My experience so far is that the pacing has to be really different for a one-shot than for an ongoing game, because in a one-shot you really don't want a lot of dangling ends. So you need to ask enough questions to generate something interesting, but not so many that there are unsatisfying unresolved situations at the end of the session. This is exactly the opposite of what you want in a first session for an ongoing game, where unresolved situations at the end of the session are good.
Character creation is fast enough and has a large enough payoff that it's well worth doing it around the table, although you really do want to structure it, maybe working through it with each player in turn -- the first time I tried a live, in-person character creation bit I had five people asking me questions at once, and it was too much context switching -- it probably would have been more efficient if I had gone around the table saying, "Okay, Mark. Hardholder. Let's work through everything here. Okay, Missy. Operator. Your turn." Instead I was answering questions about gigs and surplus and want and fortunes and it was a little bit more of a challenge than I cared for.

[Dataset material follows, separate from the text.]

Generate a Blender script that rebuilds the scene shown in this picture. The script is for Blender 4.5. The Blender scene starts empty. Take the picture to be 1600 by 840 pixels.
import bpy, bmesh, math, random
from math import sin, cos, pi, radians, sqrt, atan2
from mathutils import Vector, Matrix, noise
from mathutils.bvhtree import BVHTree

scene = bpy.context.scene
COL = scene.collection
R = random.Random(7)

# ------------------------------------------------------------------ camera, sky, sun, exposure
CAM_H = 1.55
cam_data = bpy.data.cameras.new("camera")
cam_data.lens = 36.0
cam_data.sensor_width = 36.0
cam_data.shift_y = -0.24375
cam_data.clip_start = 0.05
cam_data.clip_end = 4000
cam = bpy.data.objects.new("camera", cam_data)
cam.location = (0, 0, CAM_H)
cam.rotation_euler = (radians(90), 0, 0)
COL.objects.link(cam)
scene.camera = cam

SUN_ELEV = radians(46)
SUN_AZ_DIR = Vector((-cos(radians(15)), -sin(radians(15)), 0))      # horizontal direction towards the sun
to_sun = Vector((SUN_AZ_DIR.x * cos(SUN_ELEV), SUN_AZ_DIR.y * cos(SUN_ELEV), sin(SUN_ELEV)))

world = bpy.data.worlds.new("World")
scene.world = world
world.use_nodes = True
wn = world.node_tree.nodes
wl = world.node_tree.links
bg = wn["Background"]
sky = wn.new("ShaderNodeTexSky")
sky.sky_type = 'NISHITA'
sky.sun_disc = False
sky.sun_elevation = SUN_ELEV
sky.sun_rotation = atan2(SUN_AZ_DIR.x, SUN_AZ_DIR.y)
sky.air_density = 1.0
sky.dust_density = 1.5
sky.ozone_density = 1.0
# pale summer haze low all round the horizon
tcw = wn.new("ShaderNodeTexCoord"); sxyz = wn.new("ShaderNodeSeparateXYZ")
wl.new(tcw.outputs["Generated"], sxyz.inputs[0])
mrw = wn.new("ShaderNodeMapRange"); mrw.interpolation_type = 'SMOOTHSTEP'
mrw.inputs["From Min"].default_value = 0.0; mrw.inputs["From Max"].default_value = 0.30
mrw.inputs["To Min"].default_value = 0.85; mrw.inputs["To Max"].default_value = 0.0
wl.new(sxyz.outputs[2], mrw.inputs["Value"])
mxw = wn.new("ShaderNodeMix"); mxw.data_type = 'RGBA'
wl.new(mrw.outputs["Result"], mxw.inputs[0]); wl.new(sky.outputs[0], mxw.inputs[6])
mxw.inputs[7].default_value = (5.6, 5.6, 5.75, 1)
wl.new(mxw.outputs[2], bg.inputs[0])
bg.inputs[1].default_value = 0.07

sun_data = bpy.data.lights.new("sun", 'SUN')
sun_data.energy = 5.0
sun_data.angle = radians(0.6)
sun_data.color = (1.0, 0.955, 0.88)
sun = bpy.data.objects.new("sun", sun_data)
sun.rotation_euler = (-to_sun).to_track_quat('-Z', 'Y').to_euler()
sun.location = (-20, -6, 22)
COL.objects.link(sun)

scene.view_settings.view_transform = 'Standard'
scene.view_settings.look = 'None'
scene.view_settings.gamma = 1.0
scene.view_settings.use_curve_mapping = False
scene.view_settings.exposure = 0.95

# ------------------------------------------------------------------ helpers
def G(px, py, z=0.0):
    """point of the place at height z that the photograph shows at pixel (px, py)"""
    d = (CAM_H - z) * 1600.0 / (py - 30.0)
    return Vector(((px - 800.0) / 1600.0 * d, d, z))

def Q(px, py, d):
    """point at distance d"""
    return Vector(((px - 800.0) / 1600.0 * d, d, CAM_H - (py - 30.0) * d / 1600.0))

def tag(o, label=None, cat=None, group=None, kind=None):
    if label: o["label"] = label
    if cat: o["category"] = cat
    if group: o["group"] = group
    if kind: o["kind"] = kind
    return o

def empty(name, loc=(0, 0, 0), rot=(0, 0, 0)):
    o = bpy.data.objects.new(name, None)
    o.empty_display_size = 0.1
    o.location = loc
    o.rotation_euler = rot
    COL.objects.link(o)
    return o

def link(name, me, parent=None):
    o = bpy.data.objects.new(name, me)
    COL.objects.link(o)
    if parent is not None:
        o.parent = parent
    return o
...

I like the idea of insisting on one of the leader-types as a leader for the party to be connected to, but I prefer brainstorming a half-dozen different serious, immediate situations. If you get a gunlugger and a battlebabe and an angel to go with the chopper, the hit 'em hard missions work. If you get a skinner, a savvyhead, and a brainer, not so much - something sneaky and covert works better. But you do want something where there's a clear objective to accomplish - blow the fuel stash, recover the macguffin, kill the evildoers.